* **Goal of the exercise**
All material below is to be reproduced exactly.

* **Given data**
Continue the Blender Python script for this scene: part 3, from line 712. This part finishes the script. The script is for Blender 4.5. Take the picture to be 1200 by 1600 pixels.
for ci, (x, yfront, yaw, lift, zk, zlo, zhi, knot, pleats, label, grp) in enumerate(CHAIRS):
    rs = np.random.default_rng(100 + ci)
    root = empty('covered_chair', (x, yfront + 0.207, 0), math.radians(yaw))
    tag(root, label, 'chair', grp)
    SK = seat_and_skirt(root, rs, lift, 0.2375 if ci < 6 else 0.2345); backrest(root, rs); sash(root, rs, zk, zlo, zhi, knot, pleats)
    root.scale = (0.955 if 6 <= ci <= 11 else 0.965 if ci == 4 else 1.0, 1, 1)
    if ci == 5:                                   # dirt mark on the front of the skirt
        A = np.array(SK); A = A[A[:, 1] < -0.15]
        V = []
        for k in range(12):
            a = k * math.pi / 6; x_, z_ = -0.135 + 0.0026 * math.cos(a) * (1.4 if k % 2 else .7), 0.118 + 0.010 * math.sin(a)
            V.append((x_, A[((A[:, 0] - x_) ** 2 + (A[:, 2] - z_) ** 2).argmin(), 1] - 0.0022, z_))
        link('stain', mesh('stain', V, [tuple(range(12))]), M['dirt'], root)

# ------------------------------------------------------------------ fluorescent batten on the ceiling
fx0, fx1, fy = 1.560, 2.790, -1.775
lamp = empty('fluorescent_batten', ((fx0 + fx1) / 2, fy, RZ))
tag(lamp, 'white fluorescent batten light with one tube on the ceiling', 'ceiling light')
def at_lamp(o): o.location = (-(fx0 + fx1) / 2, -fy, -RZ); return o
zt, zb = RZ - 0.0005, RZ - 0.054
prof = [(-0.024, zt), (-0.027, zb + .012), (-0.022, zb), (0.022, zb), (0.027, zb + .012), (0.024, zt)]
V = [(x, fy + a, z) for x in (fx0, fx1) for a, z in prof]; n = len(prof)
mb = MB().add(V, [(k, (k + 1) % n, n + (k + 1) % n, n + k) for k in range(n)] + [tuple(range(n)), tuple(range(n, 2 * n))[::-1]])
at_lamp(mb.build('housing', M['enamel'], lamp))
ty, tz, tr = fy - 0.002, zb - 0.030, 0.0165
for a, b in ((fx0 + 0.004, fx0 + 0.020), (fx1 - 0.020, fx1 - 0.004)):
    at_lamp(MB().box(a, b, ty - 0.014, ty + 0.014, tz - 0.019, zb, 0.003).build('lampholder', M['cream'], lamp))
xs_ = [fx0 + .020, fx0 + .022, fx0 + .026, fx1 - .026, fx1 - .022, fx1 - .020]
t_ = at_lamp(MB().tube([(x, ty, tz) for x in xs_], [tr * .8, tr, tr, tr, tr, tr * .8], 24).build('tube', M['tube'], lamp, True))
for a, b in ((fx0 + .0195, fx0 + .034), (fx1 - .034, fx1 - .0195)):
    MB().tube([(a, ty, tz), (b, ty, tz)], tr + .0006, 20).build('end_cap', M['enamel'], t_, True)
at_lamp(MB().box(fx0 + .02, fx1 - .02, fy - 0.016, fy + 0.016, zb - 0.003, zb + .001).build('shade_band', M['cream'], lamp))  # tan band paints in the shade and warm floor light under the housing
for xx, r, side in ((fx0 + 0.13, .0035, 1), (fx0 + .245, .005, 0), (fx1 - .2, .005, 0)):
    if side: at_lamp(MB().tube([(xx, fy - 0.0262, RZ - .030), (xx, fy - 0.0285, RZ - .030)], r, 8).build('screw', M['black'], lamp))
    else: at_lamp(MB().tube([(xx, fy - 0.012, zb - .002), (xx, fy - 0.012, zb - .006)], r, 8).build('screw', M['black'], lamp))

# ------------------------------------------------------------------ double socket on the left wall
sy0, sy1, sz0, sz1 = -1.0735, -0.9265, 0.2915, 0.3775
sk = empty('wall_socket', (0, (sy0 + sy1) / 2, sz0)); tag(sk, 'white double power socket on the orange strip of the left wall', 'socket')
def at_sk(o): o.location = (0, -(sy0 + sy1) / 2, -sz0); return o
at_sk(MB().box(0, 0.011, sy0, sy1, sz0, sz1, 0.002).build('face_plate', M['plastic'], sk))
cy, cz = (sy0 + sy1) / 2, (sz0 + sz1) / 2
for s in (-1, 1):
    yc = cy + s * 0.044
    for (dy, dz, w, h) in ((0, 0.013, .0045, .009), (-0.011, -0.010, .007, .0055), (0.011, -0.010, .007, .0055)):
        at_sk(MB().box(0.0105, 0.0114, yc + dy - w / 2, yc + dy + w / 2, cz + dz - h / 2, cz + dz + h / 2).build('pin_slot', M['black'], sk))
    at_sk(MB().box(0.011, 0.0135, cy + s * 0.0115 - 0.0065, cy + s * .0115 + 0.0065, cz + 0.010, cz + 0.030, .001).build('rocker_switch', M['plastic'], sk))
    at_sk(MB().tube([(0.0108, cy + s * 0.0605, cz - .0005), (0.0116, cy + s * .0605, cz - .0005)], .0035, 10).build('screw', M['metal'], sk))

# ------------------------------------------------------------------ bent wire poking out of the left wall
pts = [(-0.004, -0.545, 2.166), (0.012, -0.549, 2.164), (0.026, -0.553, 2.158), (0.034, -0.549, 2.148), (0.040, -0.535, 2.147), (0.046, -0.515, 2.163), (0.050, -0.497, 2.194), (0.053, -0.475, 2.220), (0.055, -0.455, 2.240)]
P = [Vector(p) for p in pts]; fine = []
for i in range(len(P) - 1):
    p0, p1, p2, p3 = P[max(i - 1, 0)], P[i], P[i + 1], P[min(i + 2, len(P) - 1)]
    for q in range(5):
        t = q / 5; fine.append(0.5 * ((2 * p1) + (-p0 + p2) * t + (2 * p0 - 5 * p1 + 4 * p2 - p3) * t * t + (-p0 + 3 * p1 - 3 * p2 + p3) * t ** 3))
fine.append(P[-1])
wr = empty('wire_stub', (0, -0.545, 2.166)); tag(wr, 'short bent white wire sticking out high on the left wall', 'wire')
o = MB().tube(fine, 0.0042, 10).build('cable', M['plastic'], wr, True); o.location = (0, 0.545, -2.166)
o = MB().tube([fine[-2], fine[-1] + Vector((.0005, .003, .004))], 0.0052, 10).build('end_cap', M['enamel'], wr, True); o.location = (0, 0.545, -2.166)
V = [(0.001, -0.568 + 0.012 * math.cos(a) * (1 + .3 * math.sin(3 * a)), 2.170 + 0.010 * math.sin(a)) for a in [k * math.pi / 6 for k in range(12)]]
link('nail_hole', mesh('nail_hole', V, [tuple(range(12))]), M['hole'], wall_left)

* **Expected output**
Continue the Blender Python script for this scene: part 3, from line 712. This part finishes the script. The script is for Blender 4.5. Take the picture to be 1200 by 1600 pixels.
for ci, (x, yfront, yaw, lift, zk, zlo, zhi, knot, pleats, label, grp) in enumerate(CHAIRS):
    rs = np.random.default_rng(100 + ci)
    root = empty('covered_chair', (x, yfront + 0.207, 0), math.radians(yaw))
    tag(root, label, 'chair', grp)
    SK = seat_and_skirt(root, rs, lift, 0.2375 if ci < 6 else 0.2345); backrest(root, rs); sash(root, rs, zk, zlo, zhi, knot, pleats)
    root.scale = (0.955 if 6 <= ci <= 11 else 0.965 if ci == 4 else 1.0, 1, 1)
    if ci == 5:                                   # dirt mark on the front of the skirt
        A = np.array(SK); A = A[A[:, 1] < -0.15]
        V = []
        for k in range(12):
            a = k * math.pi / 6; x_, z_ = -0.135 + 0.0026 * math.cos(a) * (1.4 if k % 2 else .7), 0.118 + 0.010 * math.sin(a)
            V.append((x_, A[((A[:, 0] - x_) ** 2 + (A[:, 2] - z_) ** 2).argmin(), 1] - 0.0022, z_))
        link('stain', mesh('stain', V, [tuple(range(12))]), M['dirt'], root)

# ------------------------------------------------------------------ fluorescent batten on the ceiling
fx0, fx1, fy = 1.560, 2.790, -1.775
lamp = empty('fluorescent_batten', ((fx0 + fx1) / 2, fy, RZ))
tag(lamp, 'white fluorescent batten light with one tube on the ceiling', 'ceiling light')
def at_lamp(o): o.location = (-(fx0 + fx1) / 2, -fy, -RZ); return o
zt, zb = RZ - 0.0005, RZ - 0.054
prof = [(-0.024, zt), (-0.027, zb + .012), (-0.022, zb), (0.022, zb), (0.027, zb + .012), (0.024, zt)]
V = [(x, fy + a, z) for x in (fx0, fx1) for a, z in prof]; n = len(prof)
mb = MB().add(V, [(k, (k + 1) % n, n + (k + 1) % n, n + k) for k in range(n)] + [tuple(range(n)), tuple(range(n, 2 * n))[::-1]])
at_lamp(mb.build('housing', M['enamel'], lamp))
ty, tz, tr = fy - 0.002, zb - 0.030, 0.0165
for a, b in ((fx0 + 0.004, fx0 + 0.020), (fx1 - 0.020, fx1 - 0.004)):
    at_lamp(MB().box(a, b, ty - 0.014, ty + 0.014, tz - 0.019, zb, 0.003).build('lampholder', M['cream'], lamp))
xs_ = [fx0 + .020, fx0 + .022, fx0 + .026, fx1 - .026, fx1 - .022, fx1 - .020]
t_ = at_lamp(MB().tube([(x, ty, tz) for x in xs_], [tr * .8, tr, tr, tr, tr, tr * .8], 24).build('tube', M['tube'], lamp, True))
for a, b in ((fx0 + .0195, fx0 + .034), (fx1 - .034, fx1 - .0195)):
    MB().tube([(a, ty, tz), (b, ty, tz)], tr + .0006, 20).build('end_cap', M['enamel'], t_, True)
at_lamp(MB().box(fx0 + .02, fx1 - .02, fy - 0.016, fy + 0.016, zb - 0.003, zb + .001).build('shade_band', M['cream'], lamp))  # tan band paints in the shade and warm floor light under the housing
for xx, r, side in ((fx0 + 0.13, .0035, 1), (fx0 + .245, .005, 0), (fx1 - .2, .005, 0)):
    if side: at_lamp(MB().tube([(xx, fy - 0.0262, RZ - .030), (xx, fy - 0.0285, RZ - .030)], r, 8).build('screw', M['black'], lamp))
    else: at_lamp(MB().tube([(xx, fy - 0.012, zb - .002), (xx, fy - 0.012, zb - .006)], r, 8).build('screw', M['black'], lamp))

# ------------------------------------------------------------------ double socket on the left wall
sy0, sy1, sz0, sz1 = -1.0735, -0.9265, 0.2915, 0.3775
sk = empty('wall_socket', (0, (sy0 + sy1) / 2, sz0)); tag(sk, 'white double power socket on the orange strip of the left wall', 'socket')
def at_sk(o): o.location = (0, -(sy0 + sy1) / 2, -sz0); return o
at_sk(MB().box(0, 0.011, sy0, sy1, sz0, sz1, 0.002).build('face_plate', M['plastic'], sk))
cy, cz = (sy0 + sy1) / 2, (sz0 + sz1) / 2
for s in (-1, 1):
    yc = cy + s * 0.044
    for (dy, dz, w, h) in ((0, 0.013, .0045, .009), (-0.011, -0.010, .007, .0055), (0.011, -0.010, .007, .0055)):
        at_sk(MB().box(0.0105, 0.0114, yc + dy - w / 2, yc + dy + w / 2, cz + dz - h / 2, cz + dz + h / 2).build('pin_slot', M['black'], sk))
    at_sk(MB().box(0.011, 0.0135, cy + s * 0.0115 - 0.0065, cy + s * .0115 + 0.0065, cz + 0.010, cz + 0.030, .001).build('rocker_switch', M['plastic'], sk))
    at_sk(MB().tube([(0.0108, cy + s * 0.0605, cz - .0005), (0.0116, cy + s * .0605, cz - .0005)], .0035, 10).build('screw', M['metal'], sk))

# ------------------------------------------------------------------ bent wire poking out of the left wall
pts = [(-0.004, -0.545, 2.166), (0.012, -0.549, 2.164), (0.026, -0.553, 2.158), (0.034, -0.549, 2.148), (0.040, -0.535, 2.147), (0.046, -0.515, 2.163), (0.050, -0.497, 2.194), (0.053, -0.475, 2.220), (0.055, -0.455, 2.240)]
P = [Vector(p) for p in pts]; fine = []
for i in range(len(P) - 1):
    p0, p1, p2, p3 = P[max(i - 1, 0)], P[i], P[i + 1], P[min(i + 2, len(P) - 1)]
    for q in range(5):
        t = q / 5; fine.append(0.5 * ((2 * p1) + (-p0 + p2) * t + (2 * p0 - 5 * p1 + 4 * p2 - p3) * t * t + (-p0 + 3 * p1 - 3 * p2 + p3) * t ** 3))
fine.append(P[-1])
wr = empty('wire_stub', (0, -0.545, 2.166)); tag(wr, 'short bent white wire sticking out high on the left wall', 'wire')
o = MB().tube(fine, 0.0042, 10).build('cable', M['plastic'], wr, True); o.location = (0, 0.545, -2.166)
o = MB().tube([fine[-2], fine[-1] + Vector((.0005, .003, .004))], 0.0052, 10).build('end_cap', M['enamel'], wr, True); o.location = (0, 0.545, -2.166)
V = [(0.001, -0.568 + 0.012 * math.cos(a) * (1 + .3 * math.sin(3 * a)), 2.170 + 0.010 * math.sin(a)) for a in [k * math.pi / 6 for k in range(12)]]
link('nail_hole', mesh('nail_hole', V, [tuple(range(12))]), M['hole'], wall_left)